Reconstruction then began, the early stages of which are shown in the picture below. The bottom of the fuselage now serves as floor and the position of the tank and seat ensures that it will read correctly to the eye when you look into the cockpit opening (this is necessary because, as will be seen, the cockpit floor extends a bit into the bare structure area). The next step was to add the rest of the gravity tank, made of a piece of 3mm sheet, and then cheekpieces of 0.25mm sheet between this and the floor to fill in the fabric sides of the rest of the cockpit.
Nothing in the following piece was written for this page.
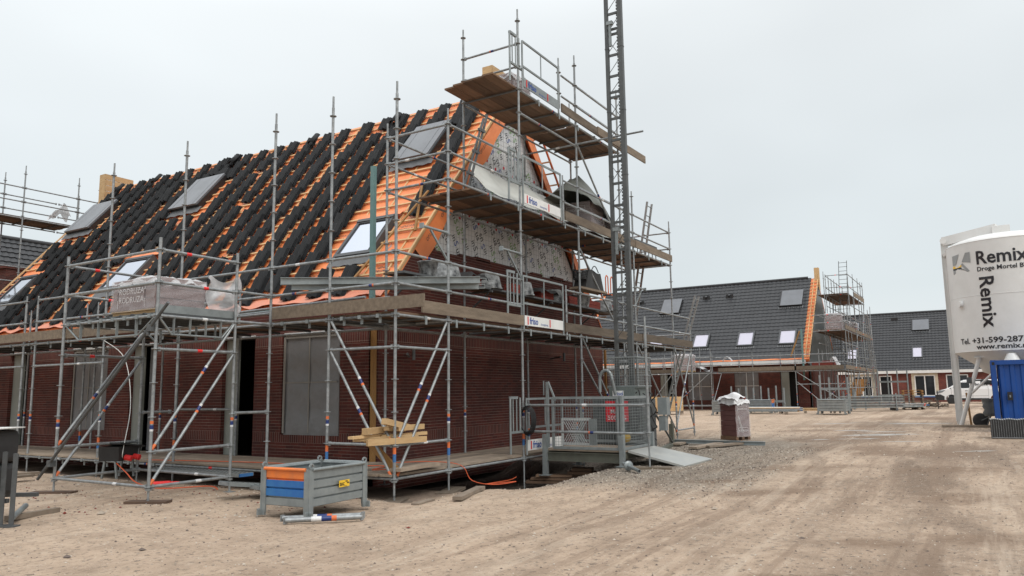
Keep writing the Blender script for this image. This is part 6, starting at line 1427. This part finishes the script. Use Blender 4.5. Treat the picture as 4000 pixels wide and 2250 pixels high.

Things got a bit hectic here, and I have no transition pictures from the above to the state of play at present
You may notice that the section of the front of the gravity tank has changed. It was at this point that I noticed in the photograph I was looking to for structural details that the top of the tank was flat, not rounded. This has happened to me before; when looking at a picture for some specific information, other things in the picture do not always register. Fortunately, some excess plastic I had built into the fuselage allowed me to fix this without too much bother. The bottom piece of the fuselage I had made deliberately thick (1mm sheet), and the sides also (0.75mm). My intent had been to sand away excess on the bottom, and the fuselage was running, as anticipated, a bit tall and wide by measure. So I sanded down the top instead, and sanded the sides rather thoroughly, too. I had to do a bit of reconstruction on the very front of the passenger's cockpit opening, and some reinforcing here and there with CA gel, and the cockpit decking now awfully thin in spots, but better that then pulling the decking and re-doing it a third time. In sanding down the sides I destroyed the 0.25mm cheek-pieces, and had to replace them.
The bottom of the cowing remained intact on 822 (I suspect it is structural). The piece was cut from 0.75mm sheet,and bent to its curve. The accommodation for the passenger's feet was built up from 0.25mm sheet. The structural framework is 0.75mm square rod. Framework on the bottom was added first, and thinned down a good deal. The front-plate is 0.5mm sheet. The uprights on either side were added next, and then the top pieces bent and fastened to them, and the front-plate. Most of this was 'hot' work, on the model, with things trimmed as indicated by the look of the curves.
Next bit will be the engine. The backdrop in the last photo is of a Sunbeam Crusader(the proper motor for this, not the Nubian as often stated), preserved in the Brussels museum.